Audio > Our Building: What Life Was Like > The apartment long ago
expand/collapse this text box Summary
An old woman tells about the original floor plan of the apartment.
expand/collapse this text box Basic Facts and Background
When: February 2, 1998

Where: A communal apartment in the central entryway of a five-story apartment building in the prestigious historical center of St. Petersburg. The apartment, home to 18 people, is at the back of the central courtyard (the architectural term is cour d'honneur, a formal three-sided courtyard that is a feature of European palaces and mansions beginning in the seventeenth century).

Who: G. A. Z—, born 1932; the interviewer is Ilya, an anthropologist doing field work in communal apartments.

The informant is bedridden; she is looked after by neighbors and a city aide. During the interview, the aide was in the room, cleaning; she also brought in the meal she had prepared in the kitchen.

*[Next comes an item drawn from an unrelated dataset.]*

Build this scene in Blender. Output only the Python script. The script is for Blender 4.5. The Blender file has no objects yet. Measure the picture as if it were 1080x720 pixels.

The oldest tenant in the apartment, living there since 1932, G. A. Z— was in active conflict with all the other tenants ("I'm lying in a state of boycott," as she put it). Unlike her memories of the past, which she could relate more or less calmly, everything that in any way touched her relationship with her neighbors today agitated her and made her stutter; it was very difficult for the interviewer to change the subject.

What: G. A. Z—, mentally reconstructs the floor plan of the apartment, working from furniture and architectural details remaining from that time. She tells about the first tenant who lived in the entire apartment.

See this apartment's kitchen in "Partial view of a kitchen."

expand/collapse this text box Translation of the Russian Transcript
G. A.: So I will tell you about this apartment things that nobody else could.

G. A.: My mother brought me here when I was a month old; she put me on this bed. This bed is prewar, it's iron, prewar, bought before the war. Some the things here, this whatnot and this little table, are prerevolutionary, they aren't my things. They belonged to the engineer who lived here... beginning in 1917... here for three years, from 1914 to 1917... no, not beginning in 1917 but from 1914 until 1917 an engineer lived here. He lived in this whole apartment. This whole apartment.

G. A.:So, the first room, this first room, it had glassed-in doors, these doors were glassed, you can probably see that even now. This is where the servant girl lived. Fifteen meters.

G. A.: The second room is forty meters, thirty eight or forty, a big one. This was their ballroom. They used to dance there. The next room is two rooms now. The walls are plywood, they never used to be there, there was just a little hallway. These rooms weren't there, before the war these rooms were, you know, they made these two rooms. Apartment 19 still has the little hallway, there aren't rooms in that place. So.

G. A.: The next room, directly opposite, that next room, it's twenty-four meters, that was his bedroom.

Ilya: Do you remember the engineer's name?

G. A.: No, I was born in '32, and he, he lived here only between 1914 and 1917. So. You know, later. I didn't ever set eyes on him.

G. A.: Now the next, the next room, it's really narrow, narrow and in the corner. This was his smoking room. No, the next room was his study. From the study into the hallway was a door, a narrow one, that's where his smoking room was. This corner was his.

G. A.: Until the war this lavatory that is now opposite us—the lavatory and the bathroom—they weren't there, they were there in the little hallway; the place where the bathroom was is now a closet. There were two lavatories next to each other. And this, this bathroom and the, what is it, lavatory, they were his closets. They were closets.

G. A.: There was a kitchen, the floor was pink, pink travertine, now there's linoleum over it, and there used to be something like clay there, pink clay and when you washed it, the water...you couldn't mop it up with a rag. It was pink.

G. A.: The stove across there, where those, those kitchen what do you call them, those gas ranges are, there was a, a stove. After the, the war they took it away and they put in these gas ones. After the war. That's what I remember. Yes, you know all the people here were dying. Our room, our room was the children's bedroom.

Ilya.: This one.

G. A.: This one. This was a children's room. Well, this door here was put in after the war, this door wasn't here, there was, you see, a door over there in the wall. A door in the wall, and that room next to it, twenty-four meters, that was his dining room.

G. A.:And further down, further down, now there is a door here, they broke through the wall. That was also a children's room. And before the war—only I don't know what happened to it—there was a fireplace there. Before the war there was a fireplace, it was white, and low like a chest of drawers. I don't know what happened to it. There's no fireplace there now. So. And this, what do you call it, fireplace that we have in the hallway, is green and tall.

Ilya: Yes I saw it, it's pretty. When was it last used?

G. A.: I couldn't say. In my lifetime it was never used.